Do you believe in ghosts? They’re out to scare us! They may come from outer space! See all mediums with ectoplasm coming out of their mouths – this doesn’t happen very often, but we have about a thousand pictures of it happening. Jupiter’s a big planet. What about Nessie, the Loch Ness monster? People also look for the Abominable Snowman, aka Bigfoot. This hypnotized guy can’t hear the drum music in the background! Because of the Gold Rush, many Ghost Towns were created. We’re all going to be invaded! Poltergeists throw things around and scare people. I’ll shut up now; play some electronic music to fill in the gap…

So far, I’ve seen several documentaries from the seventies about paranormal occurrences and/or extraterrestrial visitations. This one is the worst by far. Combine random stock footage with free-floating paranoia, stream of consciousness rambling and a short attention span and you end up with one of the most pointless explorations of… well, ostensibly it’s about ghosts, but with the way this thing wanders, who can tell? There are no interviews; it’s just Sidney Paul talking and the musicians filling in the gaps while photos and stock footage pass by. I’d say it’s unconvincing, except that for it to be unconvincing, it would have to at least approach coherent, and such is not the case. Really, I’m surprised it didn’t try to mix the Kennedy assassination in as well. One of my “favorite” moments; we see footage of a primitive town and its residents while the narrator intones about the town being infested by ghosts; we don’t see any, but we see plenty of goats, so maybe he was confused. Another: we see modern techniques for digging gold out of mountains, which proves that space aliens have vast underground cities on other planets just waiting for the chance to pounce on us all.


The Green Archer (1940)

Article 2520 by Dave Sindelar
Viewing Date: 2-27-2008
Posting Date: 7-6-2008
Directed by James W. Horne
Featuring Victor Jory, Iris Meredith, James Craven
Country: USA

Evil Abel Bellamy has framed and murdered his brother in order to get possession of a castle. He then uses the castle as a secret hideout to perform his criminal activities. However, insurance investigator Spike Holland is on hand to try to catch him. Abel Bellamy has one of his henchman disguise himself as the legendary Green Archer to help him with his plans. However, the real Green Archer shows up, and begins helping Spike Holland to catch the criminals.

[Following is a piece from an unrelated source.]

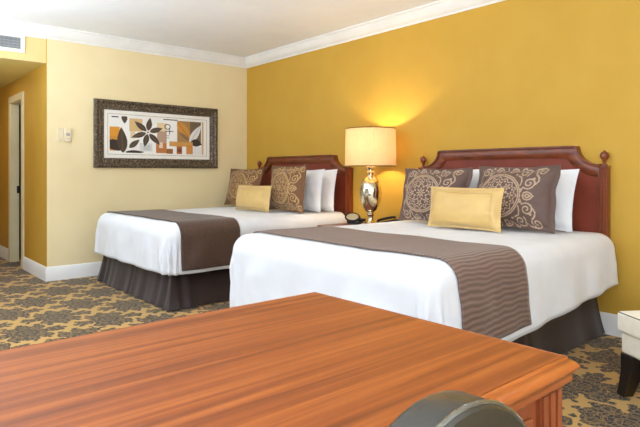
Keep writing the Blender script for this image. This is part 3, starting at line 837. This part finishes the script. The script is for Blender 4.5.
for y0_,y1_ in ((cyf-ped,cyf),(dyn+i0,dyn+i0+ped)):
    pd = obj('pedestal', box(cx0+.012,cx1-.012,y0_+.0,y1_-.012 if y1_==cyf else y1_,.06,zt_), M['desk_side'], desk)
    obj('plinth', box(cx0-.002,cx1+.002,y0_-.002,y1_+.002,0,.0595), M['desk_side'], pd, bevel=.006)
    # raised panels on the sides that face out
    for xa,xb in ((cx1-.0115,cx1-.004),):
        obj('side_panel', box(xa,xb,y0_+.05,y1_-.105,.1,zt_-.03), M['desk_side'], pd, bevel=.005)
    obj('end_panel', box(cx0+.1,cx1-.11,(y1_-.0115) if y1_==cyf else y0_-.008,(y1_-.003) if y1_==cyf else y0_-.0005,.1,zt_-.03), M['desk_side'], pd, bevel=.005)
    # fluted corner pilasters
    for cx_ in (cx0,cx1-.075):
        ya,yb=(y1_-.08,y1_) if y1_==cyf else (y0_,y0_+.08)
        fx = cx1 if cx_>5 else cx0; sg=1 if cx_>5 else -1
        pl=obj('pilaster', box(cx_+.006,cx_+.069,ya+.006,yb-.006,.0605,zt_-.0005), M['desk_groove'], pd)
        rs=[]
        for k in range(3):
            w3=.08/3; a=ya+k*w3; rs.append(box(cx_+.0,cx_+.075,a+.005,a+w3-.005,.0605,zt_-.001))
            w4=.075/3; a=cx_+k*w4; rs.append(box(a+.0045,a+w4-.0045,ya-.0,yb+.0,.0605,zt_-.001))
        obj('reed', join(*rs), M['desk_side'], pl)
obj('apron', box(cx1-.03,cx1-.012,dyn+i0+ped+.0005,cyf-ped-.0005,zt_-.07,zt_-.0005), M['desk_side'], desk)
obj('modesty_panel', box(cx0+.012,cx0+.03,dyn+i0+ped+.0005,cyf-ped-.0005,.2,zt_-.0005), M['desk_side'], desk)

# ------------------------------------------------------------------ desk chair (its back rises just above the desk edge)
ch = thing('desk_chair', (5.502,-3.645,0), 'dark olive leather desk chair pushed in at the right side of the desk', 'chair')
ch.location=(5.492,-3.487,.0)
def arch(w,h0,h1,rise,n=24):
    P=[(-w/2*.94,h0),(-w/2,h1-rise)]
    for k in range(1,n+1): a=PI-PI*k/n; P.append((w/2*math.cos(a),h1-rise+rise*math.sin(a)))
    P.append((w/2*.94,h0)); return P
prof=arch(.36,.50,.873,.22)
n=len(prof)
V=[]
def off(z): return .04*max(0,(.87-z))*-1
for xx,sc in ((.196,.972),(.199,.988),(.205,1),(.242,1),(.249,.99),(.2525,.972)):
    cz_=.69
    for y,z in prof: V.append((xx+off(z), y*sc, cz_+(z-cz_)*sc))
Fc=[[k*n+i,k*n+(i+1)%n,(k+1)*n+(i+1)%n,(k+1)*n+i] for k in range(5) for i in range(n)]+[list(range(n)),list(range(6*n-1,5*n-1,-1))]
bk=obj('backrest', (V,Fc), M['leather'], ch, local=True, smooth=True)
obj('piping', tube([(.2465+off(z), y*.998, .69+(z-.69)*.998) for y,z in prof],.003,8), M['highlight_piping'], bk, local=True, smooth=True)
obj('seat', box(-.27,.185,-.22,.22,.39,.48), M['leather'], ch, local=True, bevel=.03, seg=4)
obj('seat_frame', box(-.25,.23,-.205,.205,.34,.3895), M['dark_wood'], ch, local=True, bevel=.005)
for sx in (-1,1):
    for sy in (-1,1):
        x=-.225 if sx<0 else .21
        obj('leg', taper(.0005,.3395,.015,.022,(x+.03*(sx>0),sy*.19),(x,sy*.18)), M['dark_wood'], ch, local=True)
for sy in (-1,1): obj('back_support', taper(.3395,.52,.018,.018,(.2,sy*.15),(.215,sy*.15)), M['dark_wood'], ch, local=True)

# ------------------------------------------------------------------ cream upholstered bench at the right edge
rz=math.radians(-34)
ot = thing('upholstered_stool', (4.962,-1.04,0), 'cream upholstered seat with dark piping and black sabre legs at right edge', 'stool', None, rz)
ow,od=.62,.58
# local: corner at origin, x along the front edge, y away from the camera
def cushion(w,d,z0,z1,r=.02):
    return box(0,w,0,d,z0,z1)
cu=obj('cushion', cushion(ow,od,.318,.42), M['cream_fabric'], ot, local=True, bevel=.016, seg=4)
obj('piping', tube([(.012,.006,.414),(ow-.012,.006,.414),(ow-.006,.012,.414),(ow-.006,od-.012,.414),(ow-.012,od-.006,.414),(.012,od-.006,.414),(.006,od-.012,.414),(.006,.012,.414)],.0035,6,True), M['piping'], cu, local=True, smooth=True)
obj('seat_rail', box(.014,ow-.014,.014,od-.014,.215,.3175), M['cream_fabric'], ot, local=True, bevel=.012, seg=3)
for ix in (0,1):
    for iy in (0,1):
        sx = 1-2*ix; sy=1-2*iy
        cx_=.05+ix*(ow-.1); cy_=.05+iy*(od-.1)
        obj('leg', taper(.0005,.2145,.027,.042,(cx_-sx*.03,cy_-sy*.02),(cx_+.004*sx,cy_+.004*sy),curve=.018*sx), M['dark_wood'], ot, local=True, bevel=.004)

# ------------------------------------------------------------------ light
def area(name, loc, rot, sx, sy, power, col):
    l=bpy.data.lights.new(name,'AREA'); l.shape='RECTANGLE'; l.size=sx; l.size_y=sy; l.energy=power; l.color=col
    o=bpy.data.objects.new(name,l); C.objects.link(o); o.location=loc; o.rotation_euler=rot; return o
area('window_daylight', (W-.03,-2.8,1.35), (0,PI/2,0), 2.0, 3.6, 56, (.88,.95,1))
area('front_fill', (2.5,D+.03,1.42), (PI/2,0,0), 3.4, 1.85, 14, (.88,.95,1))  # fill added at the made-up front window
area('ceiling_fill', (6.9,-4.7,1.25), (PI,0,0), 1.4, 1.2, 60, (.80,.91,1))  # added uplight behind the camera, no real source, brightens the ceiling
area('ceiling_fill_left', (2.2,-4.5,1.25), (PI,0,0), 3.0, 1.4, 300, (.80,.91,1))  # invented uplight out of view on the left, lifts the far ceiling
area('hall_lamp', (-1.3,-3.1,HZ-.03), (0,0,0), .5, .5, 8, (1,.9,.66))
area('ceiling_fill', (6.7,-4.5,1.0), (math.radians(180),math.radians(-18),math.radians(-35)), 1.5, 1.5, 230, (.86,.94,1))  # second added ceiling uplight, tilted, without a real source
pl=bpy.data.lights.new('lamp_bulb_light','POINT'); pl.energy=25; pl.color=(1,.82,.52); pl.shadow_soft_size=.03
po=bpy.data.objects.new('lamp_bulb_light',pl); C.objects.link(po); po.location=(lx,ly,nz+.76)
w=bpy.data.worlds.new('world'); bpy.context.scene.world=w; w.use_nodes=True
bg=w.node_tree.nodes['Background']
sk=w.node_tree.nodes.new('ShaderNodeTexSky'); sk.sky_type='HOSEK_WILKIE'
w.node_tree.links.new(sk.outputs[0],bg.inputs[0]); bg.inputs[1].default_value=.6

# ------------------------------------------------------------------ camera
cam=bpy.data.cameras.new('camera'); co=bpy.data.objects.new('camera',cam); C.objects.link(co)
co.location=(6.06408,-3.96643,1.11353); co.rotation_euler=(PI/2,0,.858235)
cam.sensor_width=36; cam.sensor_fit='HORIZONTAL'; cam.lens=36*544.887/640
cam.shift_y=(172.873-213.5)/640
cam.clip_start=.02
bpy.context.scene.camera=co
vs=bpy.context.scene.view_settings
vs.view_transform='Standard'; vs.look='None'; vs.exposure=-.66; vs.gamma=1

For my money, this is one of the most enjoyable serials I’ve ever seen. The story is based on an Edgar Wallace novel, both the hero and villain are fun, it keeps the bail-out cliffhangers to a minimum (though it does have its own default cliffhanger resolution that you can set your clock by), and the secondary characters are well-defined. It also has a good sense of humor, and has one running gag in which one of the henchmen keeps getting confused between the real Green Archer and the bogus Green Archer, and keeps pummeling one of his own men. The mystery of the identity of the Green Archer is a no-brainer; despite the serial’s constant attempts to throw suspicion on a side character, I knew who he was by the end of episode one, and I saw nothing to contradict it; however, given that the Green Archer is exactly who he should be dramatically, this is no problem with me. Throw in some dumb cops, and plot elements that involve fountain pens and tiddlywinks, and you have one of the best of the genre. The Green Archer (who is supposed to be a ghost) adds some of the fantastic element, though there are some obligatory marginal science fiction elements as well.

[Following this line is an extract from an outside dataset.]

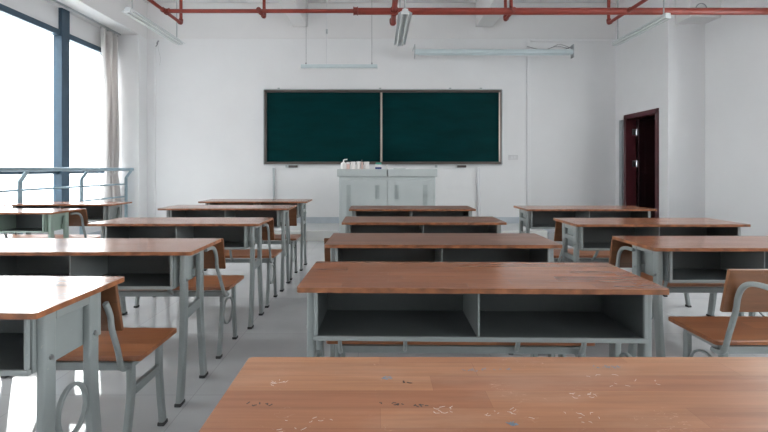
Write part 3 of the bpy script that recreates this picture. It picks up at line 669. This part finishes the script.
# right column
desk(2.012, 2.19, 'right column desk nearest the camera, its near corner over the aisle', 0, h=.727)
desk(1.975, 2.97, 'right column desk with pale side frame of two crossbars, second from the camera', 0, variant='bars', h=.747, wide=True)
desk(1.982, 3.98, 'right column desk nearest the maroon doorway', 0, wide=True, variant='bars', h=.757)

bench(CX+.02, 1.865, 'bench mostly hidden under the second desk of the middle column', -1.0, sz=.385, bz=.305, arch=False)
bench(CX-.06, 2.66, 'bench whose backrest edge shows left of the dark topped third middle desk', 0, sz=.385, bz=.315, arch=False)
bench(CX, 3.61, 'bench hidden behind the fourth desk of the middle column', 0, sz=.385, bz=.305, arch=False)
bench(-1.49, 1.645, 'nearest orange bench seat on the left, standing by the aisle', -.5, side='bar', hw=.545, bz=.312, arch=False, xo=.52)
bench(-1.485, 2.60, 'left bench with a side ring behind the desk with window glare', 0, back=-.055)
bench(-1.44, 3.54, 'left bench with dark tube arching behind the third left column desk', 0)
bench(-1.425, 4.42, 'left bench closest to the chalkboard wall', 0, arch=False)
bench(-3.53, 4.40, 'bench behind the far left desk with green legs, below the railing', 0)
bench(2.012, 2.68, 'right column bench with its backrest edge behind the nearest right desk', 0, bz=.307)
bench(2.01, 3.55, 'right column bench between the second desk and the desk by the doorway', 0, back=-.06, arch=False)
bench(1.99, 1.79, 'orange bench seat at the lower right photo edge, nearest the camera', 0)

# ------------------------------------------------------------------ daylight, camera
w = bpy.data.worlds.new('overcast_sky'); bpy.context.scene.world = w; w.use_nodes = True; nt = w.node_tree
bg = nt.nodes['Background']
tc = N(nt, 'ShaderNodeTexCoord'); sx = N(nt, 'ShaderNodeSeparateXYZ'); L(nt, tc.outputs['Generated'], sx.inputs[0])
cr = N(nt, 'ShaderNodeValToRGB'); cr.color_ramp.elements[0].position = .45; cr.color_ramp.elements[0].color = (.72,.70,.69,1); cr.color_ramp.elements[1].position = .62; cr.color_ramp.elements[1].color = (1,.975,.95,1)
mr = N(nt, 'ShaderNodeMapRange'); mr.inputs[1].default_value = -1; mr.inputs[2].default_value = 1; L(nt, sx.outputs[2], mr.inputs[0]); L(nt, mr.outputs[0], cr.inputs[0]); L(nt, cr.outputs[0], bg.inputs[0])
bg.inputs[1].default_value = 3.2
cam = bpy.data.cameras.new('camera'); co = bpy.data.objects.new('camera', cam); C.objects.link(co)
co.location = (0, 0, CAM_Z); co.rotation_euler = (PI/2, 0, 0)
cam.sensor_width = 36; cam.sensor_fit = 'HORIZONTAL'; cam.lens = F/768*36; cam.clip_start = .02; cam.clip_end = 600
cam.shift_x = (384-378)/768; cam.shift_y = -(216-169)/768
sc = bpy.context.scene; sc.camera = co
sc.view_settings.view_transform = 'Standard'; sc.view_settings.look = 'None'; sc.view_settings.gamma = 1; sc.view_settings.use_curve_mapping = False
sc.view_settings.exposure = 2.27
sc.cycles.max_bounces = 14; sc.cycles.diffuse_bounces = 8; sc.cycles.glossy_bounces = 5; sc.cycles.transparent_max_bounces = 12
sc.cycles.use_denoising = True; sc.cycles.sample_clamp_indirect = 12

Samson and the Mighty Challenge (1964)

aka Ercole, Sansone, Maciste e Ursus gli invincibili
Article 2519 by Dave Sindelar
Viewing Date: 2-26-2008
Posting Date: 7-5-2008
Directed by Giorgio Capitani
Featuring Sergio Ciani, Howard Ross, Nadir Moretti
Country: Spain, Italy, France

Hercules wishes to marry Omphale, the daughter of the Queen of Lydia. However, the daughter, who is in love with a man from one of the mountain tribes, does not wish to marry Hercules. A plot is hatched to convince Hercules that he can only marry Omphale if he defeats the mightiest man on Earth, Samson.

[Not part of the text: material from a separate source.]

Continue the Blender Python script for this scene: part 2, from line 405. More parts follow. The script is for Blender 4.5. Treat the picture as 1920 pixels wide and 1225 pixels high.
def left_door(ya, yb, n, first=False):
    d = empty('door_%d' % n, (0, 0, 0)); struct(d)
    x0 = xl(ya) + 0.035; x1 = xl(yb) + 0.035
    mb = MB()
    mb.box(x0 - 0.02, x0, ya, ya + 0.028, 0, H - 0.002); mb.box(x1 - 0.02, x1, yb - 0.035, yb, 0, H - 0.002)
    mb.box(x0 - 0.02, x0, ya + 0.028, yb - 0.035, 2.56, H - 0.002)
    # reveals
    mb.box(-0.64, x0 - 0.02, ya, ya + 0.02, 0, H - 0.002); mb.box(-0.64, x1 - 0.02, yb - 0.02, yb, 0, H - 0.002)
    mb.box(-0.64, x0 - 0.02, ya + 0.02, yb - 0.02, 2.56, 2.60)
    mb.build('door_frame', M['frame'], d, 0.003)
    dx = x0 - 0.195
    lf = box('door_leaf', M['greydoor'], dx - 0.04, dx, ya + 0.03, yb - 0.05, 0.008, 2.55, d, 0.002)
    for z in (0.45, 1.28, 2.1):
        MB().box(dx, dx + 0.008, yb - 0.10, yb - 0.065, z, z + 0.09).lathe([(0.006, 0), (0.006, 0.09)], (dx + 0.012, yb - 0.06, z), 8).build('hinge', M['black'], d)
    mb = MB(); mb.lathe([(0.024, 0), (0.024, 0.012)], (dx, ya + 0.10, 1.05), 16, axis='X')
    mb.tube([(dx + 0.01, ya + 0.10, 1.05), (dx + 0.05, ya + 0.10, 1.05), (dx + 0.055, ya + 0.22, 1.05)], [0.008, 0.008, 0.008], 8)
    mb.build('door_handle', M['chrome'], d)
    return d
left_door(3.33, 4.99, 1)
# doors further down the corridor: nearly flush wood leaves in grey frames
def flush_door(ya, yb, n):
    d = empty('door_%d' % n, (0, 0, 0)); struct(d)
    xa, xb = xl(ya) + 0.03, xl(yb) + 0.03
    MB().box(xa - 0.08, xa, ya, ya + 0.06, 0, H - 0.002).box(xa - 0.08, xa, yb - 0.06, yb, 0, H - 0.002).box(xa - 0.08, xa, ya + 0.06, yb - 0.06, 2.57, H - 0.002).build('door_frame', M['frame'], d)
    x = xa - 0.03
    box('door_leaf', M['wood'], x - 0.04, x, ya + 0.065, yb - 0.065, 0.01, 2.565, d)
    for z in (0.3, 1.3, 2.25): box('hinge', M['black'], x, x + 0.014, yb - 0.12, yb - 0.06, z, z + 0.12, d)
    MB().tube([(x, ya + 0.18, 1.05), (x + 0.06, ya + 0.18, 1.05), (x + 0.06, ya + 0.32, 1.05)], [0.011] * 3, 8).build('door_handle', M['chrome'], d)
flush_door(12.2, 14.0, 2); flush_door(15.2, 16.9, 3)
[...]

The opening scene of this movie has Zeus hurling thunderbolts at Hercules to warn him that he has two paths to choose from – virtue and pleasure. To Zeus’s disappointment, Hercules chooses pleasure, as it leads to the land of Lydia, which is reported to be full of beautiful women. Zeus tells him not call on him for help if he should get into trouble, and Hercules assures him that he will not need his father’s help with the women. This singularly unheroic Hercules is your first clue that this is not your ordinary sword-and-sandal flick (the first clue was that the theme over the titles is is decidedly eccentric). Yes, what we have here is that rarity; this movie, like COLOSSUS AND THE AMAZONS and HERCULES VS MACISTE IN THE VALE OF WOE, is a sword-and-sandal comedy. Hercules is a lady-killer who still fails to impress the princess even after saving her life and making sure she knows he’s a demigod. Samson is a henpecked husband, married to a jealous Delilah; when he decides to go off to Lydia without her, you won’t be surprised by her course of action. Ursus is an ill-tempered bully who beats up on everyone and won’t pay for his meals. That leaves Maciste as the only remotely heroic muscleman here, and he’s such a goody-two-shoes he not only saves a beleaguered family from Ursus, but he helps repair all their wrecked furniture as well. Throw in an evil queen that will remind you of Madeline Khan and a mischievous dwarf who pretends to be the voice of Zeus, and you have a fairly amusing spoof of the whole sword-and-sandal genre. It’s sitting with an extremely low rating on IMDB, but I’ll openly admit that I was highly entertained by this one, and, as far as comedies go, it’s certainly a lot better than the VALE OF WOE movie.